Facebook, which has morphed into a news aggregator and conveyor — among many other things, is being asked by the federal government to look into ways of suppressing “fake news.” So, too, are other popular social media such as Google.
(Trending Topics feature; AdSense). This is spurred by the latest flurry of incidents wherein malicious or simply moronic persons make up stories and insert them onto the Internet. Social media’s hyper-conductive powers then spread this “news” rapidly around the globe where it is absorbed by the ignorant and the gullible. Big problem! — so we are told.
Why? Well an astonishing number of people get their “news” via Facebook et al. Their minds are open to whatever is spawned since the accumulation of information and critical thinking are out of fashion.
If these conditions are taken as given, then it seems to follow that something has to be done about it, by someone. Maybe, indelible electronic warning signs should be placed on sites/sources that play these games. Maybe, they should be kept out of the social media altogether (even if they could be back under another handle within five minutes). Whatever the means, there is an emerging consensus that ‘the people’ now must be protected from their own mindless naivete.
Who should do the job? It’s pretty much taken for granted that the owners/overseers of social media are the right people. Mark Zuckerberg for one. So, the Zuck and his Google counterpart have responded to importuning voices already by jumping out in front with proposals for policing social media in order to save us from “fake news.”

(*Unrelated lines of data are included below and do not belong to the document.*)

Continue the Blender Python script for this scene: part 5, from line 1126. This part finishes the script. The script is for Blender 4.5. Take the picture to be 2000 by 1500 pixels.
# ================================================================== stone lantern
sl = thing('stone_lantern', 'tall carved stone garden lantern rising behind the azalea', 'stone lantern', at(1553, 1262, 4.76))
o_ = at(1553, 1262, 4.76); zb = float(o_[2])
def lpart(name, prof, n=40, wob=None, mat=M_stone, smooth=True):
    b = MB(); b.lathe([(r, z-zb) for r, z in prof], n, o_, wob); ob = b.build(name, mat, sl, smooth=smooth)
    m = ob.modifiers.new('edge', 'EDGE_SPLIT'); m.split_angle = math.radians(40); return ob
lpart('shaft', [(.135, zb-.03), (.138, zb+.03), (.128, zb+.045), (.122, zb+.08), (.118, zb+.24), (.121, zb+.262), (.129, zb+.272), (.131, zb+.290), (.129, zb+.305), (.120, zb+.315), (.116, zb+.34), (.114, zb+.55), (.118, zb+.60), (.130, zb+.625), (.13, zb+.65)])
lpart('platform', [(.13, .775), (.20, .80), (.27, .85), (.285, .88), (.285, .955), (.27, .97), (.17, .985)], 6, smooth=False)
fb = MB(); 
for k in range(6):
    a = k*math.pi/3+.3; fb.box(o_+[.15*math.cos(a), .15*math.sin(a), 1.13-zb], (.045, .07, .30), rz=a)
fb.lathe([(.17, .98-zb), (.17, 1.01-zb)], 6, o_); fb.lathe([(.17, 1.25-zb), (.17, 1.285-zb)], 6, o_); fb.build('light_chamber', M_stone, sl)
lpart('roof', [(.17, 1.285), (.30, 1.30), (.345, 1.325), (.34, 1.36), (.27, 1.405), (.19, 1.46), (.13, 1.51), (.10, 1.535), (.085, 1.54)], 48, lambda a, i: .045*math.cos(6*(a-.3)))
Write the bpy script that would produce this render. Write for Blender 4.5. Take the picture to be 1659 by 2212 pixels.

What are his qualifications? He is a celebrity, he is a cult figure, he has huge amounts of money, he’s announced plans to get into the “good cause” business a la Bill Gates (who is devoting his cachet and cash to the cause of dismantling public schools), and he supposedly is apolitical — albeit he’s gotten into the habit of pronouncing on matters of national interest about which he knows next-to-nothing (to be generous). Zuck, and his enforcer Sheryl Sandberg, practice the art of leaning-in.
How about public officials who are constitutionally mandated to look after the public interest? If not elected officials, how about an independent regulatory authority? How about a special court like the FISA court? How about the trustees of PBS (overlooking the inconvenient fact that one of the notorious Koch brothers now sits on the Board and a recent CEO was former Chairwoman of the Republican National Committee).
The answer is simple; this is America and Americans don’t trust government. If the government does it, any regulation smacks of censorship. If Zuck — along with his counterparts at Reddit, Snapchat and Listening Post do it, then it’s not censorship. Or so we are meant to believe.
The oddity of this widely held notion comes into relief when we compare it with the management of earlier technological innovations — even those in the communications sector. Take the telephone. From the outset, it was con- ceived in strictly instrumental terms. Companies made service available for which the customer paid a monthly amount.
They handled the technical side and the financial side. The uses to which it was put was up to you or me. It was none of the Bell Company’s — or anyone else’s — business. Certainly, Alexander Graham Bell wasn’t called upon to identify purveyors of “fake news” transmitted over the lines and to alert all telephone users whom to watch out for.
Of course, the telephone has been used for criminal purposes, for seditious purposes in extremely rare instances, and for all sorts of nuisance purposes. The answer; have legal authorities pursue possible criminals. As for the rest, it was up to the user to deal with crank calls, sellers of noxious products or ideas, obscenity calls, etc. Nor, we should remind ourselves, were telephone calls overlaid by audio popups recorded by outfits offering their services to clear clogged drains.
Selling that audio space would indeed have made the telephone company owners even richer than they were. They might have risen into the ranks of the billionaires and qualified for a cabinet position in Washington. But to do so would have brought down the public’s wrath and the intervention of a state’s public utilities commission (aka a repressive government bureaucracy intent on curbing our freedoms).
It is stunning how far we have regressed in the loss of any sense of collective good and public authorities as its safeguard. Nowadays, we accept the commercialization of an instrument of communication for no other purpose than to enrich Zuck and his fellows. Nobody else benefits.
And then we turn to them for protection from the menace of “fake news” which those companies have created — in two ways. By fostering addiction to means of so-called communication that transmit very little information and by using their control of the medium to disseminate dubious content by acting as an electronic news-stand.